You can build your own image on Digital Ocean by, installing Packer, exporting a few environment variables:

# Digital Ocean - get these here: https://cloud.digitalocean.com/api_access
export DIGITALOCEAN_CLIENT_ID="long-random-string"
export DIGITALOCEAN_API_KEY="another-long-random-string"

then:

git clone https://github.com/darron/tkdevenv-cookbook.git
cd tkdevenv-cookbook
# Edit attributes/default.rb to put in your own name and email address
bundle install
rake build_droplet

Once that’s built, any time you need it, you can create an environment to use very easily.
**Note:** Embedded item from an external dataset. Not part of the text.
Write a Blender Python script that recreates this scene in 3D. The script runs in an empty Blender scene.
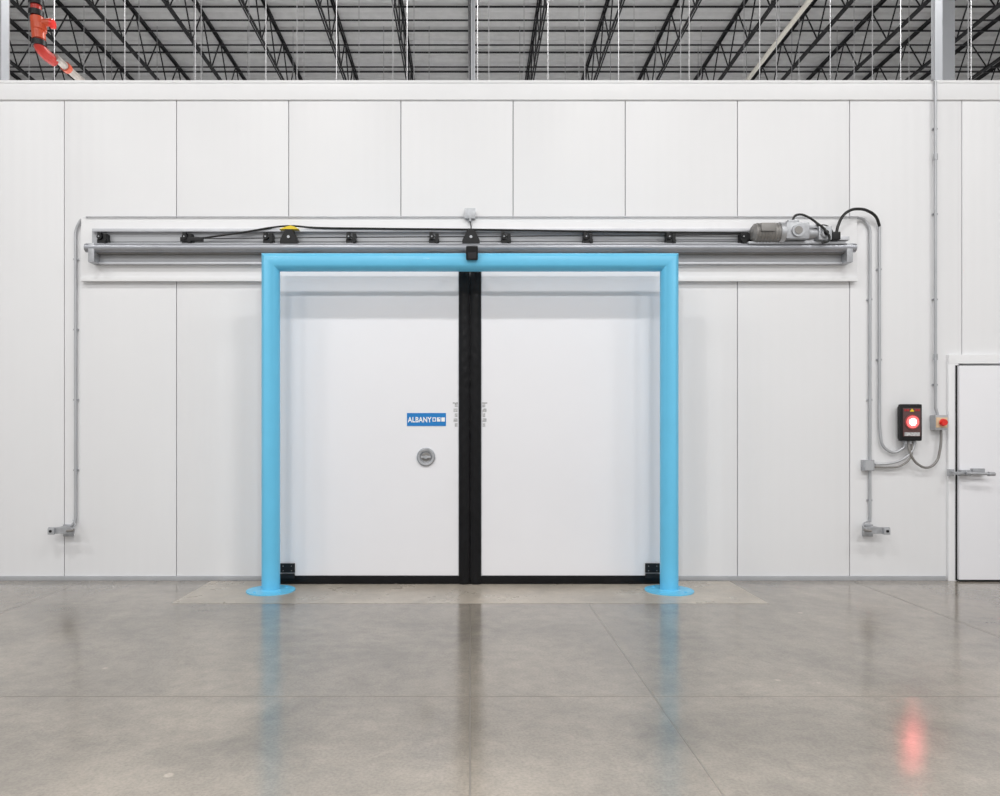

I will use the tugboat gem in this example:

[master] darron@~/Dropbox/src/tkdevenv-cookbook: tugboat sizes
Sizes:
512MB (id: 66)
1GB (id: 63)
2GB (id: 62)
4GB (id: 64)
8GB (id: 65)
16GB (id: 61)
32GB (id: 60)
48GB (id: 70)
64GB (id: 69)
[master] darron@~/Dropbox/src/tkdevenv-cookbook: tugboat images
My Images:
tkdevenv (May 5, 2014) (id: 3550834, distro: Ubuntu)
[master] darron@~/Dropbox/src/tkdevenv-cookbook: tugboat keys
SSH Keys:
darron (id: 52104)
[master] darron@~/Dropbox/src/tkdevenv-cookbook: tugboat create testkitchen -s 62 -r 1 -i 3550834 -k 52104
Queueing creation of droplet 'testkitchen'...done

Now you have your very own Test Kitchen development environment “as a Service” (TKDEaaS), available in about 60 seconds. Perfect for those really terrible internet connection days.

NOTE: I only have 1 unresolved minor problem so far - Serverspec seems to fail for running processes - probably because of Docker. Haven’t looked into it in detail yet - I just ignored that failure for now.